→ **Data shown**:
■ ■ ■ ■ ■ ■ ■

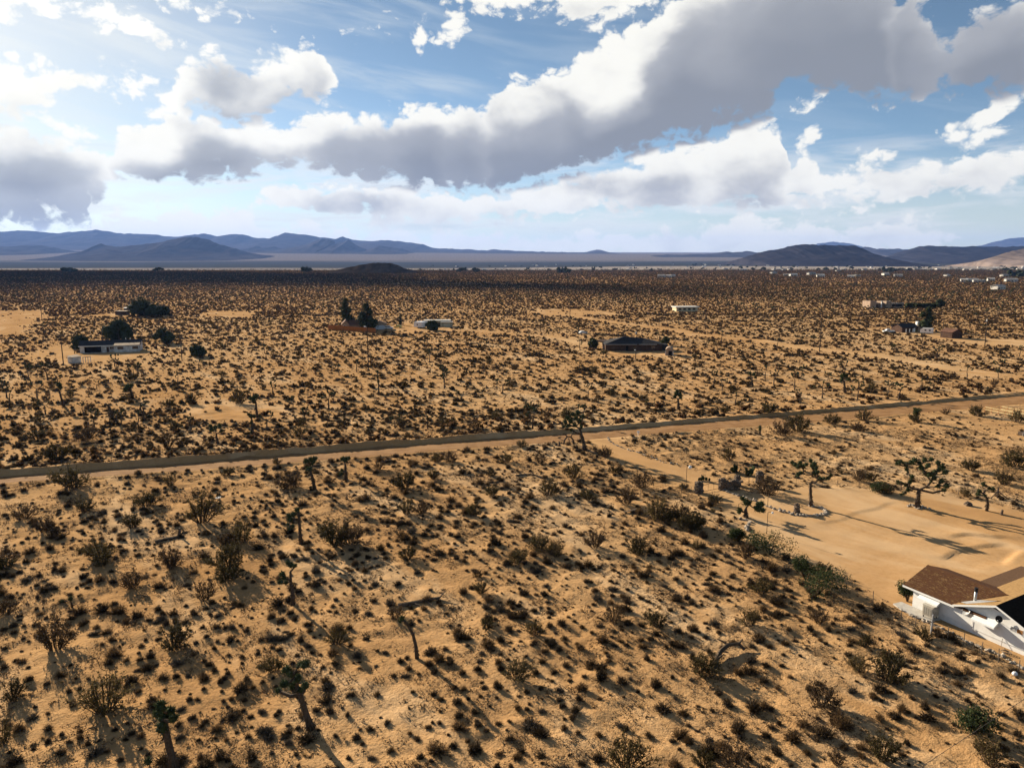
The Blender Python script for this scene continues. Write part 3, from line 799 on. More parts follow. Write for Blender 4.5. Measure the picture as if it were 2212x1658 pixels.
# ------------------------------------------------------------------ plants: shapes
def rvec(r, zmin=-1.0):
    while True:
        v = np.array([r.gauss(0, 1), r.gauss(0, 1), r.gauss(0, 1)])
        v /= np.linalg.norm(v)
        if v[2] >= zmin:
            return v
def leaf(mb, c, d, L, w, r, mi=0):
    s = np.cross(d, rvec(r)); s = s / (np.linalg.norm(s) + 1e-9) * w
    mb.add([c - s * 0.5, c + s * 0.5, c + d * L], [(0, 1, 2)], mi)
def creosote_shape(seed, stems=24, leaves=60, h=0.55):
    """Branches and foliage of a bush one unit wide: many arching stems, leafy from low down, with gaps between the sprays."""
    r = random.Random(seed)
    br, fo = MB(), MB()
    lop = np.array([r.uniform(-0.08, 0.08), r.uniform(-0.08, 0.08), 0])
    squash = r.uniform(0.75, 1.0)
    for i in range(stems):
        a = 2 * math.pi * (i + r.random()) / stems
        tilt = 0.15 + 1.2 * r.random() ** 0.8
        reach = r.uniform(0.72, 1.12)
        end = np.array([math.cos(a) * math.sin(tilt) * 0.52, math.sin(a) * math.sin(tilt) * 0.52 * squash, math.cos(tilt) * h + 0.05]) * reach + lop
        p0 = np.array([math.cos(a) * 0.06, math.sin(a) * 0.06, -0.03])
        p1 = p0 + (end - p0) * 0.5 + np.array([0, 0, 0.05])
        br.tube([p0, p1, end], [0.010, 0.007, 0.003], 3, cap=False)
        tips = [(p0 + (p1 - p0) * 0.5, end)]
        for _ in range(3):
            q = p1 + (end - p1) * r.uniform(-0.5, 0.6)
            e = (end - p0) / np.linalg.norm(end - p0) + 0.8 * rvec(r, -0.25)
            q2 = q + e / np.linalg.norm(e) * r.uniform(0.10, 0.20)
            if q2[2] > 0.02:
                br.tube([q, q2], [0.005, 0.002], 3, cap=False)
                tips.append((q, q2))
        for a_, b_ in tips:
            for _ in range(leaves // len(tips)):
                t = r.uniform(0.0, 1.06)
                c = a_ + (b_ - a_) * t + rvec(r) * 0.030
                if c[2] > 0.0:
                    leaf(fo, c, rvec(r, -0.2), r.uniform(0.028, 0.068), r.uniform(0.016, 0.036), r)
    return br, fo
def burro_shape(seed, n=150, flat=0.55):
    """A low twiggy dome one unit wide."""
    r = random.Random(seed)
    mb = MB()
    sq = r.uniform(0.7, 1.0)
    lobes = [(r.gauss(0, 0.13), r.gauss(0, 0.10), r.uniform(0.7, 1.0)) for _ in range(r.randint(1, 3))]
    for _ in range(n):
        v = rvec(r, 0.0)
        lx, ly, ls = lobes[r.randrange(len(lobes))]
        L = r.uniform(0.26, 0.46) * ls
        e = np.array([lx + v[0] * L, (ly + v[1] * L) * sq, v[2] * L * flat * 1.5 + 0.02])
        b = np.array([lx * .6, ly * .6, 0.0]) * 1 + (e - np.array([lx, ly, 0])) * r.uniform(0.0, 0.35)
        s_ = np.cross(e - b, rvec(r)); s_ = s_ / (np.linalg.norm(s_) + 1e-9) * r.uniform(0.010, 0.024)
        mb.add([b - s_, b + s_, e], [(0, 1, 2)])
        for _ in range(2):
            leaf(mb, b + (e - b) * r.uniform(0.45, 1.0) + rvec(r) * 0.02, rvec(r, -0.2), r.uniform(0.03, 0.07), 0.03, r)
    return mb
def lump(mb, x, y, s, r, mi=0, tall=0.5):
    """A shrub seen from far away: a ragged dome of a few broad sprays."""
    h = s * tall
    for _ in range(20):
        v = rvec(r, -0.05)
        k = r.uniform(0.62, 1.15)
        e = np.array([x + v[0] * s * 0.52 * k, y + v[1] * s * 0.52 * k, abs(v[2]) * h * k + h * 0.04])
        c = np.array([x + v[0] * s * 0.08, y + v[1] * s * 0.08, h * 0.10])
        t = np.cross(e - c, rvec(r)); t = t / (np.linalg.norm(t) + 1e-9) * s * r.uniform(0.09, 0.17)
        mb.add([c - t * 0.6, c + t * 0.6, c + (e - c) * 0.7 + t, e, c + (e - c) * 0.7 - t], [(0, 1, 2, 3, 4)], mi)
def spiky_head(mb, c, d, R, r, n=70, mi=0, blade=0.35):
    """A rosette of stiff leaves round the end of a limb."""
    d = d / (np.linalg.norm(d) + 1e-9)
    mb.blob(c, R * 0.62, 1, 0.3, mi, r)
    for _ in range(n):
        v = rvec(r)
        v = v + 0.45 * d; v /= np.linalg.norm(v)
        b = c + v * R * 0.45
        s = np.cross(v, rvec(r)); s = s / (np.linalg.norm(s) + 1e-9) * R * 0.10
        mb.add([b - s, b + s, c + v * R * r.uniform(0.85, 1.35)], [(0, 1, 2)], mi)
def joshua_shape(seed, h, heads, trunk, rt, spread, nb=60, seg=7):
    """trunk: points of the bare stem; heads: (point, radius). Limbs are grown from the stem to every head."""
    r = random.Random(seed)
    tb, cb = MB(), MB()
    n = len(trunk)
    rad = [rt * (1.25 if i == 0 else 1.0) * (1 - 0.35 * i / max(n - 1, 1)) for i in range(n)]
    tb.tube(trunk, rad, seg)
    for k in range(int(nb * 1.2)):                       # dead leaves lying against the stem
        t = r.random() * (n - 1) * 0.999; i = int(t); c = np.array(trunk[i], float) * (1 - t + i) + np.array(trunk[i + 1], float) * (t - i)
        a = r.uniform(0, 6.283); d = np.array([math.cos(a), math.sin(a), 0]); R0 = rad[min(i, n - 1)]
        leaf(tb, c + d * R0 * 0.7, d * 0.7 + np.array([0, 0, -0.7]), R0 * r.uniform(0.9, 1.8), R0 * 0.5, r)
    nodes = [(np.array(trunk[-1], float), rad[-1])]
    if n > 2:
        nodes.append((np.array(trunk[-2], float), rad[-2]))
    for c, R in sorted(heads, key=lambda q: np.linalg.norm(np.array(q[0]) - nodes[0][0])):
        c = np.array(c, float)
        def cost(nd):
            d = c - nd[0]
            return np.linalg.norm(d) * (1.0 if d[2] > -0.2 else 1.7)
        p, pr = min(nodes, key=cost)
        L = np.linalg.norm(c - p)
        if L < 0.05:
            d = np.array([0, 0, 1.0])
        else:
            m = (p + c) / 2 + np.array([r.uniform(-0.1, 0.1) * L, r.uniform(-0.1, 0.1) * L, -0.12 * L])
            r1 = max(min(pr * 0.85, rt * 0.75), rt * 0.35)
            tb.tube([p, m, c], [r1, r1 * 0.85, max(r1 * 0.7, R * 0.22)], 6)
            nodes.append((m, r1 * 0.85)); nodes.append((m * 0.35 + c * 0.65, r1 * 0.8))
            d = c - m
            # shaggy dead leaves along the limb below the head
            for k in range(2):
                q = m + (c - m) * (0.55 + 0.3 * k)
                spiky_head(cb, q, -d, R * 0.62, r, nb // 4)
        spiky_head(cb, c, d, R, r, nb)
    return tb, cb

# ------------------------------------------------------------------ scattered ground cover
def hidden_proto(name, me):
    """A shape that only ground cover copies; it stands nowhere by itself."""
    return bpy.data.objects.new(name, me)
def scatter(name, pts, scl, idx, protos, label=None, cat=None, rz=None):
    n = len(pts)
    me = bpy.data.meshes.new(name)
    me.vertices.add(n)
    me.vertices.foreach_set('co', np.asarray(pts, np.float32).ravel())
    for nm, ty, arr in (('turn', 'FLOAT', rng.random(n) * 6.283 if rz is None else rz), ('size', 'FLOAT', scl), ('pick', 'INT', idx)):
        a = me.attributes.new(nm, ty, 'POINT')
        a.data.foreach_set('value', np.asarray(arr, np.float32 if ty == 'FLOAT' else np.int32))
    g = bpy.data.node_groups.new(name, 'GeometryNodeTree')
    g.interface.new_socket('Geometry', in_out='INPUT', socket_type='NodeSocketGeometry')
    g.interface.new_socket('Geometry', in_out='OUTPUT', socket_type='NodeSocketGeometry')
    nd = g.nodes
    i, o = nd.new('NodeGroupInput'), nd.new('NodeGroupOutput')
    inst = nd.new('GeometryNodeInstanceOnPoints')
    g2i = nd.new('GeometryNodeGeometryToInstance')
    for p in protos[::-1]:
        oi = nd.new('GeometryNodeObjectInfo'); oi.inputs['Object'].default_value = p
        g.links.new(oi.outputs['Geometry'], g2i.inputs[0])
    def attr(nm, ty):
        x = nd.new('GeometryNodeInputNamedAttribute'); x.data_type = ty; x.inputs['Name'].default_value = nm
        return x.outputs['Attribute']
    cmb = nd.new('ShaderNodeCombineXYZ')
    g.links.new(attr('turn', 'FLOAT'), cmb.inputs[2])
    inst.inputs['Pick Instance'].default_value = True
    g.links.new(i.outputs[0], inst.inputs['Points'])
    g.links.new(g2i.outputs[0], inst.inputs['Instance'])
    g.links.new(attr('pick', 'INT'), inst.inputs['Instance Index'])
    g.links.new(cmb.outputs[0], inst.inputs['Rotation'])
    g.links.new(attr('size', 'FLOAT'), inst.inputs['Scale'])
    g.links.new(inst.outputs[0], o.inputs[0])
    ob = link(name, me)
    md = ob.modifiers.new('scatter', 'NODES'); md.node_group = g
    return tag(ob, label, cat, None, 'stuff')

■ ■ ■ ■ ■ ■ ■

→ **Task**: Review the material and copy each line in which the word "from" appears.

→ **Output below**:
The Blender Python script for this scene continues. Write part 3, from line 799 on. More parts follow. Write for Blender 4.5. Measure the picture as if it were 2212x1658 pixels.
    """Branches and foliage of a bush one unit wide: many arching stems, leafy from low down, with gaps between the sprays."""
    """A shrub seen from far away: a ragged dome of a few broad sprays."""
    """trunk: points of the bare stem; heads: (point, radius). Limbs are grown from the stem to every head."""